Controle de Inundações nas Metrópoles

By 17/01/2013janeiro 23rd, 2018Entrevistas

Controle de Inundações nas Metrópoles: ausência de gestão integrada

A região da Baixada Fluminense no Rio de Janeiro foi atingida por fortes chuvas no começo de 2013, resultando em duas mortes e mais de 2,5 mil pessoas desabrigadas. O problema é antigo no Brasil. Segundo Paulo Carneiro (COPPE/UFRJ-PROURB), todo ano cidades das regiões Sul e Sudeste sofrem com as enchentes por causa da ocupação irregular do solo urbano e ausência de um planejamento integrado para os recursos hídricos. Em entrevista ao Observatório das Metrópoles, o pesquisador analisa a política de controle das inundações, comenta a barreira institucional para uma gestão integrada das águas e crítica o sistema de alerta brasileiro. “A cada tragédia que ocorre por conta das chuvas é como se fosse a primeira vez!”.

Na última década, o Brasil tem registrado muitas tragédias por conta das fortes chuvas.
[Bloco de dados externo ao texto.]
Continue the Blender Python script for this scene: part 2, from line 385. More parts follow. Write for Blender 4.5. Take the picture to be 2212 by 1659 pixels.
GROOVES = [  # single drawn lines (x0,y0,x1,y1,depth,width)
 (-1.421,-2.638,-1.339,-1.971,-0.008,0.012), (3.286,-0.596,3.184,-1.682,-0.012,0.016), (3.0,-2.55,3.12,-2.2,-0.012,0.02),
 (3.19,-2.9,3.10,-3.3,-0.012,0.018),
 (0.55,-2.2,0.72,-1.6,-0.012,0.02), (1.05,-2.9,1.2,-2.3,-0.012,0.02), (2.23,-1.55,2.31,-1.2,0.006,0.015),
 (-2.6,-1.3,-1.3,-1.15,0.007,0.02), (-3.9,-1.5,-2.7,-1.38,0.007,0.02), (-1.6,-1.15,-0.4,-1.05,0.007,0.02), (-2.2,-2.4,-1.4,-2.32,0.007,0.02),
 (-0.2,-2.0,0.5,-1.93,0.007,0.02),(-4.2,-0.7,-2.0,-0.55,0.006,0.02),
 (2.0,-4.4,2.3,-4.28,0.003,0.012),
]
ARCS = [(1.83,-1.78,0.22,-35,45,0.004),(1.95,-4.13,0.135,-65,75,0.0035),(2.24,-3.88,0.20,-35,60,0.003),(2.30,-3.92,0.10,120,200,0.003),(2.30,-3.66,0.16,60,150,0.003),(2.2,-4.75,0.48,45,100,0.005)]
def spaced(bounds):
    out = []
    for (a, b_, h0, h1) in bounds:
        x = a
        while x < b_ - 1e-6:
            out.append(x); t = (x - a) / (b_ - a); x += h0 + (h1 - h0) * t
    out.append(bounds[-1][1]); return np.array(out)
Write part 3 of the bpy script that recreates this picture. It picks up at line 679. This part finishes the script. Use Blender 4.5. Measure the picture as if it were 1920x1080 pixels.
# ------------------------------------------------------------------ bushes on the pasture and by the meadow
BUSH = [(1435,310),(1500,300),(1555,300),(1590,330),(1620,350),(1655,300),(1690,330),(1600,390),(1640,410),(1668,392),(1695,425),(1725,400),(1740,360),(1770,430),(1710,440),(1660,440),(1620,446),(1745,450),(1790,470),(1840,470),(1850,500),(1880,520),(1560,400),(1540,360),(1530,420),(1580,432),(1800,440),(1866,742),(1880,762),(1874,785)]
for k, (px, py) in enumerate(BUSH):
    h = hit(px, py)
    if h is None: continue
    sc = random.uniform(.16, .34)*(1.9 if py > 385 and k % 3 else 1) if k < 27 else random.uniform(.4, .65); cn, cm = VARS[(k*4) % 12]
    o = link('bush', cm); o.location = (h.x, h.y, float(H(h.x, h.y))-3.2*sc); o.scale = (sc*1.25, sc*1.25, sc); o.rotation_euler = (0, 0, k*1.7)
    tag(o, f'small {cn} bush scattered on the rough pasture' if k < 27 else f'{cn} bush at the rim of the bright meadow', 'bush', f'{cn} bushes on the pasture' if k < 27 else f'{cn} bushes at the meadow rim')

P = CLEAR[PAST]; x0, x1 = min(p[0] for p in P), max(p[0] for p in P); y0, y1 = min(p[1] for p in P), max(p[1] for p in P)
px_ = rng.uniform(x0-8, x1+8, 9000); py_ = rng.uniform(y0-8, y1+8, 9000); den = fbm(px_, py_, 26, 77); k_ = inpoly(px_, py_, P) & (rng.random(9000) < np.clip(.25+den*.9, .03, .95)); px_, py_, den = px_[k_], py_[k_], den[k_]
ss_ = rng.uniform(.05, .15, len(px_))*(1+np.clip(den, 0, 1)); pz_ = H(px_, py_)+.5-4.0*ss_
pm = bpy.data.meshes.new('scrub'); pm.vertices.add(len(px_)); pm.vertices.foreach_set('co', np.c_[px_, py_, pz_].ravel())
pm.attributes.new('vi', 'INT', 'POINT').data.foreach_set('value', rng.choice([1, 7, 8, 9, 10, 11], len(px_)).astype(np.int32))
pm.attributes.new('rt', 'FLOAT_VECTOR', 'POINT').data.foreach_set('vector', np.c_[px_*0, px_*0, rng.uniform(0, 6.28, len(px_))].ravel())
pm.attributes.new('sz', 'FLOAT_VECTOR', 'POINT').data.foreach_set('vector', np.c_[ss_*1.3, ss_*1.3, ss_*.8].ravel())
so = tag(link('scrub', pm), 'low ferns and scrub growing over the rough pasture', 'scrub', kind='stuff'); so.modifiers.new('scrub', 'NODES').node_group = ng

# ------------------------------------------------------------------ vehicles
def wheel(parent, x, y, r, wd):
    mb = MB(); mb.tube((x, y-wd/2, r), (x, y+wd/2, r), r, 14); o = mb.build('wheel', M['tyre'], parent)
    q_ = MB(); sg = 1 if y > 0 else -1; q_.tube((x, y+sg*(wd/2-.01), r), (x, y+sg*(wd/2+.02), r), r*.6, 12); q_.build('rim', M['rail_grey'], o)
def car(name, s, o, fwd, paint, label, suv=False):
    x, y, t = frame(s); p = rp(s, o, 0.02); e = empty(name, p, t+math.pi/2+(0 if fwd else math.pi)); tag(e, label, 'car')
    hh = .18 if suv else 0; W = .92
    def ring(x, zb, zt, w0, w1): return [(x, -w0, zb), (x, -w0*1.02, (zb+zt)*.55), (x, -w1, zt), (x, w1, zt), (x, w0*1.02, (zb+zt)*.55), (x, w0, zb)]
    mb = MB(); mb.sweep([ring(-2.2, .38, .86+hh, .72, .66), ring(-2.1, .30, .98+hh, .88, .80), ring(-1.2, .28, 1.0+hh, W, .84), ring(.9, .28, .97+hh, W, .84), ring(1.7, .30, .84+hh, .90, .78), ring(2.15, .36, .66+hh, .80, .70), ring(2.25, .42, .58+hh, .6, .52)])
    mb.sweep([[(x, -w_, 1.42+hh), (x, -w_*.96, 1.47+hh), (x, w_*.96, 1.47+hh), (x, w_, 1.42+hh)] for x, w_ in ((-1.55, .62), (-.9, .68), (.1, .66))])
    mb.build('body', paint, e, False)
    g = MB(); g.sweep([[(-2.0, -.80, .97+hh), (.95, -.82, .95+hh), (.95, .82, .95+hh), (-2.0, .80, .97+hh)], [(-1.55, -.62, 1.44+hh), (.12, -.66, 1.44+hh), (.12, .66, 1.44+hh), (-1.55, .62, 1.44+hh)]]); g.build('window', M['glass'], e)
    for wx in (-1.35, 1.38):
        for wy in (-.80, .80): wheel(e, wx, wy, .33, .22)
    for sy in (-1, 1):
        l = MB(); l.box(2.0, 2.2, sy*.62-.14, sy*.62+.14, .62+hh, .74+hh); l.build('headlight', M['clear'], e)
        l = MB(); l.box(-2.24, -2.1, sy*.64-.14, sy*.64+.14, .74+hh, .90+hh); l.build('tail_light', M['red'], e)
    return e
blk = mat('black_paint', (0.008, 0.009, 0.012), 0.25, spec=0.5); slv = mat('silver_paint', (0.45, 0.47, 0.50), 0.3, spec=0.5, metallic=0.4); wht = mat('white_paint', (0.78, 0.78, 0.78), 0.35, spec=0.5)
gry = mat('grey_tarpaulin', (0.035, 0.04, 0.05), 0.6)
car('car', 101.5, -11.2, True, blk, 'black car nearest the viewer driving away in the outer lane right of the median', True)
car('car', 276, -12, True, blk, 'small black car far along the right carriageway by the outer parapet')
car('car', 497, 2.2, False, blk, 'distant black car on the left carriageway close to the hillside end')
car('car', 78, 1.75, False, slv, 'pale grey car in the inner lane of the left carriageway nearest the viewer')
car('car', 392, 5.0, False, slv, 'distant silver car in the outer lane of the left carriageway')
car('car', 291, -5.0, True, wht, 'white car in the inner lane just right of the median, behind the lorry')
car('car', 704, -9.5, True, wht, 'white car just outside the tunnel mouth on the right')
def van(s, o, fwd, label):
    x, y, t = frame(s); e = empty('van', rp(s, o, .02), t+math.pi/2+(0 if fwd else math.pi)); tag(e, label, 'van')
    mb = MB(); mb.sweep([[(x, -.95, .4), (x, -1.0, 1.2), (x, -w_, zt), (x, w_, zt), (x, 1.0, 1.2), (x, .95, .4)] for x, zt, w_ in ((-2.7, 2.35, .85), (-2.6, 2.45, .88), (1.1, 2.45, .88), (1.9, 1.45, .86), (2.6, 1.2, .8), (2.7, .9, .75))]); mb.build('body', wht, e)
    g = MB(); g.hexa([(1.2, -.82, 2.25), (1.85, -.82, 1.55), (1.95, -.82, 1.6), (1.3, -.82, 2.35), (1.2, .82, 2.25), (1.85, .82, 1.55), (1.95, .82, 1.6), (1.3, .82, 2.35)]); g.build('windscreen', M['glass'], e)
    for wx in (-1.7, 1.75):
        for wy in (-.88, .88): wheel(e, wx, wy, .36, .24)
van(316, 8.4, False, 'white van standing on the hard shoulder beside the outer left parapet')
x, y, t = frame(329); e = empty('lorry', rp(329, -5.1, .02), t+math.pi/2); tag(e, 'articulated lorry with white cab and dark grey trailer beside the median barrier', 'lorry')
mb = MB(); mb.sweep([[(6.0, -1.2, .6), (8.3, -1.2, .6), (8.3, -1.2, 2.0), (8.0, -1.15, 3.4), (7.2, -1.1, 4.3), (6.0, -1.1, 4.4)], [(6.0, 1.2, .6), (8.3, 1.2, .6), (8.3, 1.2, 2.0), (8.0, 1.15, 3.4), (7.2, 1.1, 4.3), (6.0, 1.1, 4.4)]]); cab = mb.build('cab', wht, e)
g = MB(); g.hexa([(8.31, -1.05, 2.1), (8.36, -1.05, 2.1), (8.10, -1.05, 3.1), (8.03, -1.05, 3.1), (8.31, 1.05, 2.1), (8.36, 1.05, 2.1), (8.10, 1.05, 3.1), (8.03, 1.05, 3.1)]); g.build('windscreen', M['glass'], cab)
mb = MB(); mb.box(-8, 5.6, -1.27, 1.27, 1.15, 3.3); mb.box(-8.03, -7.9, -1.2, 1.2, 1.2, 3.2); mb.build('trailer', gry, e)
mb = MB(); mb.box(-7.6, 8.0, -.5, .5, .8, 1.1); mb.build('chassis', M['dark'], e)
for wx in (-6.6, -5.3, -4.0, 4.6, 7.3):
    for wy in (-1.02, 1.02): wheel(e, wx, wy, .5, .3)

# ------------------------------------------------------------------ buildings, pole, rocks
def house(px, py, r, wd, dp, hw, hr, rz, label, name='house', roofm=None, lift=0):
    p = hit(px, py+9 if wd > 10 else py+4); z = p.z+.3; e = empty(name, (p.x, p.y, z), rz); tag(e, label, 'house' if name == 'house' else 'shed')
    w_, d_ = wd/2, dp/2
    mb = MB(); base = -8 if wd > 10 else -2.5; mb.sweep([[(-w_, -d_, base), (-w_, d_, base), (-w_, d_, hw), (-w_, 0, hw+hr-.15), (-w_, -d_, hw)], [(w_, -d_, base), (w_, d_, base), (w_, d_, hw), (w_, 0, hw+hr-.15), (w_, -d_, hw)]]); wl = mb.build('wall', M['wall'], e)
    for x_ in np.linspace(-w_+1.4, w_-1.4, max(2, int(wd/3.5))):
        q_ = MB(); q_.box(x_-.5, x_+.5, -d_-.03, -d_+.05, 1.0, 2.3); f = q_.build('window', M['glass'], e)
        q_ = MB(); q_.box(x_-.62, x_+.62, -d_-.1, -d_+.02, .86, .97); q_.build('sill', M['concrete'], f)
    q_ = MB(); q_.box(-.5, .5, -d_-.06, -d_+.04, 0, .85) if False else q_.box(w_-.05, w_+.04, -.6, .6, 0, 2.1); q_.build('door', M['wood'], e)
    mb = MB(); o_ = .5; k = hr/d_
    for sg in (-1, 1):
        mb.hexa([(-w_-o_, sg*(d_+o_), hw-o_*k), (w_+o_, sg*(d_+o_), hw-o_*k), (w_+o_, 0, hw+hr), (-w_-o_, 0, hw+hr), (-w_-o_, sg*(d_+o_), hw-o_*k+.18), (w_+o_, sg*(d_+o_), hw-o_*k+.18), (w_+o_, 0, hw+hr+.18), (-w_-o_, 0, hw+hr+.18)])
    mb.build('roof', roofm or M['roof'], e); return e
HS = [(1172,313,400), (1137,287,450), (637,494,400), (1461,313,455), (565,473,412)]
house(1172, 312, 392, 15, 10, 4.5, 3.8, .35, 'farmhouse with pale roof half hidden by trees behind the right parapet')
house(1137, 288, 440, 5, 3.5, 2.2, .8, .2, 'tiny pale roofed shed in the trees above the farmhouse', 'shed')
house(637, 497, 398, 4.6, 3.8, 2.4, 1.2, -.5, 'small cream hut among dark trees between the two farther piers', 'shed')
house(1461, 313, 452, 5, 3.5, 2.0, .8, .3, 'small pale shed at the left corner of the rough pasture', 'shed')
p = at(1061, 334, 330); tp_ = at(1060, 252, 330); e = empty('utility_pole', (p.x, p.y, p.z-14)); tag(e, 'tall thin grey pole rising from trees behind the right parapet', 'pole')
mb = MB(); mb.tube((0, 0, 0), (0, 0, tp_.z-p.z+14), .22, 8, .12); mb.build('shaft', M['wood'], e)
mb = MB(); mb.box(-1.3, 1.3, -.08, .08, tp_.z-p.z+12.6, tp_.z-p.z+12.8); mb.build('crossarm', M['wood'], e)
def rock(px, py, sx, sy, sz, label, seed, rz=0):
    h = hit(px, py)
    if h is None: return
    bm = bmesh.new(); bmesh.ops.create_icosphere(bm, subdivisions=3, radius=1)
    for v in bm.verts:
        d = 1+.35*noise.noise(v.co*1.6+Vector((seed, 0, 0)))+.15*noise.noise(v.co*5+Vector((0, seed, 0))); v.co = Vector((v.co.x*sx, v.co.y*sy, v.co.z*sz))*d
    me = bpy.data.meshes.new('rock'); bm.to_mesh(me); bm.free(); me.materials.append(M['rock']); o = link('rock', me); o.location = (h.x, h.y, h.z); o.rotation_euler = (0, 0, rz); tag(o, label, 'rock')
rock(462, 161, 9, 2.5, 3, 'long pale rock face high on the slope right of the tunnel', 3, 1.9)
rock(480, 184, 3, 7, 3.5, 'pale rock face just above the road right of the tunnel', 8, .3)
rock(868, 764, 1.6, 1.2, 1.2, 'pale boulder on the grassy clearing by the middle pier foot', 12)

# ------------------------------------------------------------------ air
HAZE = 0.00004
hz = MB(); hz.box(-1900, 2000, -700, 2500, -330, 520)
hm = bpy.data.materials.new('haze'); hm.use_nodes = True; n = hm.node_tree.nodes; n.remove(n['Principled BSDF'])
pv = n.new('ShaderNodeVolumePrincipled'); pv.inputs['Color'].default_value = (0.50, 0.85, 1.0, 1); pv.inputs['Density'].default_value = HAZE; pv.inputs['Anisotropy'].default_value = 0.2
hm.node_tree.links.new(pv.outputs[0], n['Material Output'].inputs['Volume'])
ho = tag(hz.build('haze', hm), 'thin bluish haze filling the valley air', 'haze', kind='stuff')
Casos como o de Santa Catarina em 2009 (com 130 mortes e 78 mil pessoas desabrigadas); Morro do Bumba em Niterói (RJ) em 2010 (168 mortes e cerca de 7.000 famílias desabrigadas); Região Serrana do Rio em 2011 (mais de 900 mortes e 345 desaparecidos) e Baixada Fluminense e região de Angra dos Reis (RJ) em 2010 (com 2 mortes e 2,5 pessoas desabrigadas).

Entre as causas dessas tragédias, pode-se citar o aumento da população vivendo em áreas urbanas; a falta de regulação do uso e ocupação do solo (pessoas vivendo em áreas de encostas ou as margens dos cursos d’água); sistemas de antigos drenagens; baixa capacidade técnica para a elaboração de projetos de controle de inundações e, sobretudo, a barreira política entre os entes federados (União, Estados e Municípios) para a consolidação de políticas regionais para a gestão dos recursos hídricos.

O INCT Observatório das Metrópoles tem acompanhado os casos de inundações/enchentes nas regiões metropolitanas brasileiras e mobilizado a sociedade civil a fim de exigir do poder público a execução de políticas de prevenção às enchentes, seja no aprimoramento dos sistemas de alertas; em melhorias da capacidade de escoamento das bacias pluviais; no controle de ocupação do uso do solo; nas medidas ambientais necessárias, entre outras. Para o instituto, o debate central no caso das chuvas é a consolidação de sistemas de planejamento integrado dos recursos hídricos, em escala regional para municípios no interior dos estados e, especialmente, para as áreas metropolitanas.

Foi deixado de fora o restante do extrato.